→ WORK INSTRUCTIONS
Restrict the output to the lines below starting at the one that contains "The Blender Python" and ending at the one that contains "self.mats = []", and restate them word for word, both ends included.

::: PROVIDED MATERIAL :::

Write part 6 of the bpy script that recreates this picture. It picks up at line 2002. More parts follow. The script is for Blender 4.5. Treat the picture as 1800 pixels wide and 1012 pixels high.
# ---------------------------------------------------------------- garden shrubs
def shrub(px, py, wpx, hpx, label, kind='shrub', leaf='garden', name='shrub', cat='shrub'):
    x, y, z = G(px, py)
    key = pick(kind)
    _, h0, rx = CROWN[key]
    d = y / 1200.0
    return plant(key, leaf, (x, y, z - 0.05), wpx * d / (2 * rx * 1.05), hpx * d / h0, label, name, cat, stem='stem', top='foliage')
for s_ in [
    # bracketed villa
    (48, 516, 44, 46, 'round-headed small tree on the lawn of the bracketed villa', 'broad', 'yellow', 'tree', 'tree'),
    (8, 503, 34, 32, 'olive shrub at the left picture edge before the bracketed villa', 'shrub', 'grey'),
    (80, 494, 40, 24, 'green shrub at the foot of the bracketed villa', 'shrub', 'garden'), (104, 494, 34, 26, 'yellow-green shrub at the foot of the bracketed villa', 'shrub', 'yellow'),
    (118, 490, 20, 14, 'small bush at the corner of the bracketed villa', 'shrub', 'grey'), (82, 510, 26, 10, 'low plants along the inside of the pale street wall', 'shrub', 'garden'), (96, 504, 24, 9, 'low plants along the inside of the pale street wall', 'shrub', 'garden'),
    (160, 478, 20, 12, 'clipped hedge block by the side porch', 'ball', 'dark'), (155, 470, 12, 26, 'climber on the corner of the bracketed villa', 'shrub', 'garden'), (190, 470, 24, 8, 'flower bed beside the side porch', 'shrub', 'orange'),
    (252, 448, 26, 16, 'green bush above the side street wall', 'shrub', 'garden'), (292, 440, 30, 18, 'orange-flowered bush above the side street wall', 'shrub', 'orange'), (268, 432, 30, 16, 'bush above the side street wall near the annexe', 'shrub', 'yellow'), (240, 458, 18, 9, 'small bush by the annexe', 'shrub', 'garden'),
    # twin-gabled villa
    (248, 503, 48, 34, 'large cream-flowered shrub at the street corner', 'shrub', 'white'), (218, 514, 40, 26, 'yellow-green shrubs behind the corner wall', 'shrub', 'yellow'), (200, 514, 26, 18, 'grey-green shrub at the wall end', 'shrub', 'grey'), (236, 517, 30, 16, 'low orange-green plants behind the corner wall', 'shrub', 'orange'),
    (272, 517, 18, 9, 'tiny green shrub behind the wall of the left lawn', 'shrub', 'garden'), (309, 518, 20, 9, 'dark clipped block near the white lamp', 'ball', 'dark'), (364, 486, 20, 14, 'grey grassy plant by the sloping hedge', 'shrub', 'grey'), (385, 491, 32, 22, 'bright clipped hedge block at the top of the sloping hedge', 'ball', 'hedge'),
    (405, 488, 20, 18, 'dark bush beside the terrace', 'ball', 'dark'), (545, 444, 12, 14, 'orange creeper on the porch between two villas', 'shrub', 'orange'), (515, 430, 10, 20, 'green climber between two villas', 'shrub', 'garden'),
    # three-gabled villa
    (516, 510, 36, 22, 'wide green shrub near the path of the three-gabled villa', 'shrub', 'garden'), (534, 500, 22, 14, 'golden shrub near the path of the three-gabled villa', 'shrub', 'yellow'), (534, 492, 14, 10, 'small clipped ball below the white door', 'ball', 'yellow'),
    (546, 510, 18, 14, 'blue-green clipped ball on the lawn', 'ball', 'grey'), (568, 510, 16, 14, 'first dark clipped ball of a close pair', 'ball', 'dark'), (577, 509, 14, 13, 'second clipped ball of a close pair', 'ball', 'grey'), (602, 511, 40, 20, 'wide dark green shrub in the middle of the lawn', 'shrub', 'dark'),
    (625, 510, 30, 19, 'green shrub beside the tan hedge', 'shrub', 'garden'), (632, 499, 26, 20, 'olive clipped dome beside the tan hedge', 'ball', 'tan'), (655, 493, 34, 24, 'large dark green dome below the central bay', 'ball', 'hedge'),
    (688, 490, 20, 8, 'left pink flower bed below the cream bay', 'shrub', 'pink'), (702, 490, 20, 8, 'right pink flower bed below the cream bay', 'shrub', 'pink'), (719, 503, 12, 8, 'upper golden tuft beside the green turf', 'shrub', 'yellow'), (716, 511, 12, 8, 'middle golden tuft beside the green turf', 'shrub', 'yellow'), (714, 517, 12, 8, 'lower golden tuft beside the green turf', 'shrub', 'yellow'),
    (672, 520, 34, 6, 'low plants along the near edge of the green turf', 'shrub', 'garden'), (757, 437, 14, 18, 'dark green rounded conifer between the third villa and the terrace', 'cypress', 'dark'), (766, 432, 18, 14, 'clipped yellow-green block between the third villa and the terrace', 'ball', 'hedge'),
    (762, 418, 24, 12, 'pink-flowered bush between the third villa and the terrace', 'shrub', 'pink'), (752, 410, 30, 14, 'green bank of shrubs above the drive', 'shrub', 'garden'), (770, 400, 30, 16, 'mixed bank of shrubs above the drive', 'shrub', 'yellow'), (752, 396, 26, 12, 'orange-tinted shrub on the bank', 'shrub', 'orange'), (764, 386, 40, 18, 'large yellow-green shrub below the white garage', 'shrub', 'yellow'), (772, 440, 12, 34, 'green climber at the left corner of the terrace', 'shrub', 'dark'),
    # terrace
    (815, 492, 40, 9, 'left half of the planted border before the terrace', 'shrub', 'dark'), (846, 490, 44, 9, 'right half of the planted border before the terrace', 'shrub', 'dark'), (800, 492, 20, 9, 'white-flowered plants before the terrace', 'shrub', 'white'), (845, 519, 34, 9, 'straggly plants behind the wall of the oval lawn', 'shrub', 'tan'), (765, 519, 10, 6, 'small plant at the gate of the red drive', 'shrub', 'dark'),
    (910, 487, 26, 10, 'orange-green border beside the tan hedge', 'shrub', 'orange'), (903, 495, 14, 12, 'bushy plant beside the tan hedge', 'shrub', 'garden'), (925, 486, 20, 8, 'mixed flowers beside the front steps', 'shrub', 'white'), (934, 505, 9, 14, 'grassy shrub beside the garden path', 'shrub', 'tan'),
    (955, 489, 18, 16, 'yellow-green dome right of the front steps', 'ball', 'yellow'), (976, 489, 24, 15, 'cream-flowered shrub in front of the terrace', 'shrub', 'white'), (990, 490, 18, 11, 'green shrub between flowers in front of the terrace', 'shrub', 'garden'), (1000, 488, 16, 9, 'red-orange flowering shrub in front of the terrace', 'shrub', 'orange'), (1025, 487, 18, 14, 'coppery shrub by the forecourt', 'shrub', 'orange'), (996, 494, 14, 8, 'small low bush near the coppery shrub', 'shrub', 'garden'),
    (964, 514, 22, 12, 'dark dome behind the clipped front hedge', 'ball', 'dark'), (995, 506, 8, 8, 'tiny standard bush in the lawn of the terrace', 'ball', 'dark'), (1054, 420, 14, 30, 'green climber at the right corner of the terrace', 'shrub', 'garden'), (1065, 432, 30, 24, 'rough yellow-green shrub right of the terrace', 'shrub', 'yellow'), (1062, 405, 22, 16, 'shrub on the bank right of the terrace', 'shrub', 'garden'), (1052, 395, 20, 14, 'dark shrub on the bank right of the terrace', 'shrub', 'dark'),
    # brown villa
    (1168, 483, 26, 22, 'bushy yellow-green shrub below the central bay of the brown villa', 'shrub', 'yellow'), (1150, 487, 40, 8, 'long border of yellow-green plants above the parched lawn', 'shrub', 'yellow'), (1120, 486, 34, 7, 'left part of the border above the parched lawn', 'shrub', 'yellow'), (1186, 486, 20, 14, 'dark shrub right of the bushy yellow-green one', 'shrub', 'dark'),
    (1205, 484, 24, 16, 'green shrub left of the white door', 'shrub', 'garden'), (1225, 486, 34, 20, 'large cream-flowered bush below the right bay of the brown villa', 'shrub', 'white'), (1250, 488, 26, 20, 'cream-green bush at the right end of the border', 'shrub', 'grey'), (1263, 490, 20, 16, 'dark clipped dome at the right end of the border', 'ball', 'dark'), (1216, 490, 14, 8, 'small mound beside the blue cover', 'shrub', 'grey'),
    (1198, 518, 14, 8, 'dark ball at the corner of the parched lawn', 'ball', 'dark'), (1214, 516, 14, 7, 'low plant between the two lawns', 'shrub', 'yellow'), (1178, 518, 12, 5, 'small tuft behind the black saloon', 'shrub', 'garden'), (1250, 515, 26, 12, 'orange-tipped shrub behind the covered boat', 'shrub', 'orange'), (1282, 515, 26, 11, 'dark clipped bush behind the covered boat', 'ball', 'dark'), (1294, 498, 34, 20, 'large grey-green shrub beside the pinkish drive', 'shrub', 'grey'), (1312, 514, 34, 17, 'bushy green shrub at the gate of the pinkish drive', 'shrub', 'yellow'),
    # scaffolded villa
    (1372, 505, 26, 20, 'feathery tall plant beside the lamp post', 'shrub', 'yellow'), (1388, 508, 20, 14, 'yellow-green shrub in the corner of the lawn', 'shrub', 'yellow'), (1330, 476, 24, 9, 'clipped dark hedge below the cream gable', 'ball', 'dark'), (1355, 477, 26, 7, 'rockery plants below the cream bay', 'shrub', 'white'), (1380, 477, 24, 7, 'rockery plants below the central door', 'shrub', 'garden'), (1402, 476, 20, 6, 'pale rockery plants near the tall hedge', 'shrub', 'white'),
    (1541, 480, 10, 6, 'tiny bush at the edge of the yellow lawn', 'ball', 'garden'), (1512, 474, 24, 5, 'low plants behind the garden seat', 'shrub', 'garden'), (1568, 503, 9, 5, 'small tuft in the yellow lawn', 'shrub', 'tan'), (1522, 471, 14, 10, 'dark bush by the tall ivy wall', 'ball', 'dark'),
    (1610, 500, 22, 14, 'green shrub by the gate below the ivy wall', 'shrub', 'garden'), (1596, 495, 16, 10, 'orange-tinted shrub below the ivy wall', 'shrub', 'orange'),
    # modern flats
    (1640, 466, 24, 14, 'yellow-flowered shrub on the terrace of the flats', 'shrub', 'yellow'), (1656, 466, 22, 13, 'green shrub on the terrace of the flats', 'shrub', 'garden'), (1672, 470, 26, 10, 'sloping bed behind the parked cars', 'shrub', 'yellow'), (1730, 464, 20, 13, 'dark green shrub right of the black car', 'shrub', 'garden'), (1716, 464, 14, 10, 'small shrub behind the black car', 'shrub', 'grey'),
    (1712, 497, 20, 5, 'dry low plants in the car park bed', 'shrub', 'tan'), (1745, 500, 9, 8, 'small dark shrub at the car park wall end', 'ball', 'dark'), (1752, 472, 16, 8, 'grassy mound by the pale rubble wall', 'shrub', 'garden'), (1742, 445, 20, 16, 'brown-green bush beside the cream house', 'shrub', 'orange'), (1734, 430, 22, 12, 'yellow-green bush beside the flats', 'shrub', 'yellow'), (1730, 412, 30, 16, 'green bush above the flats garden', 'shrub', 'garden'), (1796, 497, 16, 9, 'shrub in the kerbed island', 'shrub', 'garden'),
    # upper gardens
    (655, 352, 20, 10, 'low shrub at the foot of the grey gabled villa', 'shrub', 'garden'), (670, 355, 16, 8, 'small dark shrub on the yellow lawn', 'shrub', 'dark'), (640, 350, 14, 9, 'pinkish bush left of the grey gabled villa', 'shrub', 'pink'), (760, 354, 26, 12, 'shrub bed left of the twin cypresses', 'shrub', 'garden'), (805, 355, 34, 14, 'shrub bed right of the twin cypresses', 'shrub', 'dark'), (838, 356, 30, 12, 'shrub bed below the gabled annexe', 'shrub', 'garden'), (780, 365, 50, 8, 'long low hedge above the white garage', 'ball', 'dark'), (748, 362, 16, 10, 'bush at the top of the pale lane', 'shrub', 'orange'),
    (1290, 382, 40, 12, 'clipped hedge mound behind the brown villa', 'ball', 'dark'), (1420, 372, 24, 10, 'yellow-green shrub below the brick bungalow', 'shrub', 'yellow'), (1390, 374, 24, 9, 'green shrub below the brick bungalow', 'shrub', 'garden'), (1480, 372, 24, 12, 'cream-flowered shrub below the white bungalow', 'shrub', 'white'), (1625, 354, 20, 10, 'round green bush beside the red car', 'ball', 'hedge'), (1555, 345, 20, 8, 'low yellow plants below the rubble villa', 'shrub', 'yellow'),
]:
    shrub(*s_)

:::
::: PROVIDED MATERIAL :::

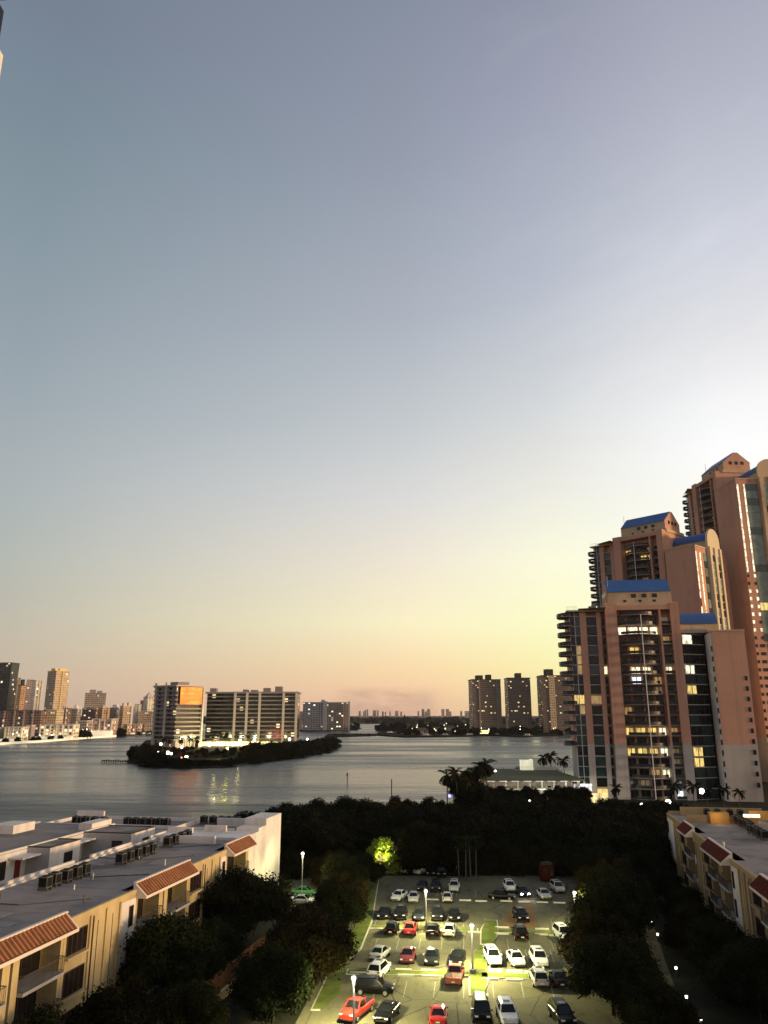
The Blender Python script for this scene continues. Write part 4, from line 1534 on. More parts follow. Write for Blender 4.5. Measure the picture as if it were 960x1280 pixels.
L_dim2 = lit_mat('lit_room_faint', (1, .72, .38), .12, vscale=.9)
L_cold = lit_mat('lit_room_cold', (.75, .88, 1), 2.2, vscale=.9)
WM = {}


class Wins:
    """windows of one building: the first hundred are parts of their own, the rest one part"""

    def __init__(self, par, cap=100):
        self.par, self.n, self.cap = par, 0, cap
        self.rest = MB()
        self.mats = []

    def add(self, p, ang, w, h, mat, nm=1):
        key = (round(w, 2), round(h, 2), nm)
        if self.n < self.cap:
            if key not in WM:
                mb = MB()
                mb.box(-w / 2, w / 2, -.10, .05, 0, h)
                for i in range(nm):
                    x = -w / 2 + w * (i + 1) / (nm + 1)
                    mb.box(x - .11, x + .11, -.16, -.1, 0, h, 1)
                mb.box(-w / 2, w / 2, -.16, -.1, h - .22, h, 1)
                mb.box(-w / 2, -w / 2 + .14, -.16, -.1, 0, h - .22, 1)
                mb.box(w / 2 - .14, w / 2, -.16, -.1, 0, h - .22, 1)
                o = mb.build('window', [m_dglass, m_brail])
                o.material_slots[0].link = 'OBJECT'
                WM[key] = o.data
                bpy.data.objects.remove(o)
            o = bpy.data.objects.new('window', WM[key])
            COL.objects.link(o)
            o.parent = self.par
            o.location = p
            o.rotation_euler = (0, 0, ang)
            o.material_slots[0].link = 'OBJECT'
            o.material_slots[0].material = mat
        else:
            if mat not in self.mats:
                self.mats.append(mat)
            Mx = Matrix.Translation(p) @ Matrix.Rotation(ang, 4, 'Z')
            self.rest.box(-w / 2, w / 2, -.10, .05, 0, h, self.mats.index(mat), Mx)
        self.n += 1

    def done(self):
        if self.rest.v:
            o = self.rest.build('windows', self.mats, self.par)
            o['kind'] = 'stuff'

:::

→ TASK ANSWER
The Blender Python script for this scene continues. Write part 4, from line 1534 on. More parts follow. Write for Blender 4.5. Measure the picture as if it were 960x1280 pixels.
L_dim2 = lit_mat('lit_room_faint', (1, .72, .38), .12, vscale=.9)
L_cold = lit_mat('lit_room_cold', (.75, .88, 1), 2.2, vscale=.9)
WM = {}


class Wins:
    """windows of one building: the first hundred are parts of their own, the rest one part"""

    def __init__(self, par, cap=100):
        self.par, self.n, self.cap = par, 0, cap
        self.rest = MB()
        self.mats = []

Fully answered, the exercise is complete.